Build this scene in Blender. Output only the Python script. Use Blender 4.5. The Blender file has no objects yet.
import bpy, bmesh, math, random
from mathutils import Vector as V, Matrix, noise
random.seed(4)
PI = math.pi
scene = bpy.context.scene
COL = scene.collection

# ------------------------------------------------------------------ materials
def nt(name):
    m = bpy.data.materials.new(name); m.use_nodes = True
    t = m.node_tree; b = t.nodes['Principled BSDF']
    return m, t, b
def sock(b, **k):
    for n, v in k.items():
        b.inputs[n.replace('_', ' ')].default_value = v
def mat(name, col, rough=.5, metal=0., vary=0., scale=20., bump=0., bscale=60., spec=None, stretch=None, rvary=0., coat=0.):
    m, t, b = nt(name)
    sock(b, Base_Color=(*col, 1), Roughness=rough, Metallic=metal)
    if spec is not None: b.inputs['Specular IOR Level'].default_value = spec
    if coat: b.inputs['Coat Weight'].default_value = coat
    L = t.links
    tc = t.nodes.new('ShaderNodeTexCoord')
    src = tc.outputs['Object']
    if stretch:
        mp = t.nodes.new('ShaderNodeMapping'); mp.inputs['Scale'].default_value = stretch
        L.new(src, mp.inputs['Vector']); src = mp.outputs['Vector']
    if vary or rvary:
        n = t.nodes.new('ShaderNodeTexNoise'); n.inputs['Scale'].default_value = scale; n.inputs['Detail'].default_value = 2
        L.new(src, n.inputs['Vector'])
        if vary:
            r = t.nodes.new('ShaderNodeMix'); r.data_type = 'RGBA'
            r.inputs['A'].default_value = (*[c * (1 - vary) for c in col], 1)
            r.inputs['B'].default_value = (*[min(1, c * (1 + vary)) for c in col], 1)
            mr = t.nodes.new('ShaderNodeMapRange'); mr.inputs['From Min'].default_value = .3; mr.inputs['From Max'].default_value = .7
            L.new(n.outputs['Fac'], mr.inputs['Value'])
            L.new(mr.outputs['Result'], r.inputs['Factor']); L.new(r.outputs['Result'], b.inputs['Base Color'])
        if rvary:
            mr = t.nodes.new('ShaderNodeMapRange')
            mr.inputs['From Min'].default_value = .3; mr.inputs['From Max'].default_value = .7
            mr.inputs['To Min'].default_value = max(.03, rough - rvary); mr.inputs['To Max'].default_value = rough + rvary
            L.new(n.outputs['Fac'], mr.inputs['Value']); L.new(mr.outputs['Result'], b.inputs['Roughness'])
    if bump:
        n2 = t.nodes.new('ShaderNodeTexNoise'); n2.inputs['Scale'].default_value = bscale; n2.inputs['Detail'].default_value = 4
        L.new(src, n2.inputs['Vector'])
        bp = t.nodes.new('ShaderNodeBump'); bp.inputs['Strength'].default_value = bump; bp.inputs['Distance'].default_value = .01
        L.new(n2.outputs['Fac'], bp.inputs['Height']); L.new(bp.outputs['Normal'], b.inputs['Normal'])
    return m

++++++

▸ **WORK INSTRUCTIONS**:
From the first line of the data through the line with "COL = scene.collection", quote each line exactly and add nothing else.

▸ **ANSWER TO THIS EXERCISE**:
Build this scene in Blender. Output only the Python script. Use Blender 4.5. The Blender file has no objects yet.
import bpy, bmesh, math, random
from mathutils import Vector as V, Matrix, noise
random.seed(4)
PI = math.pi
scene = bpy.context.scene
COL = scene.collection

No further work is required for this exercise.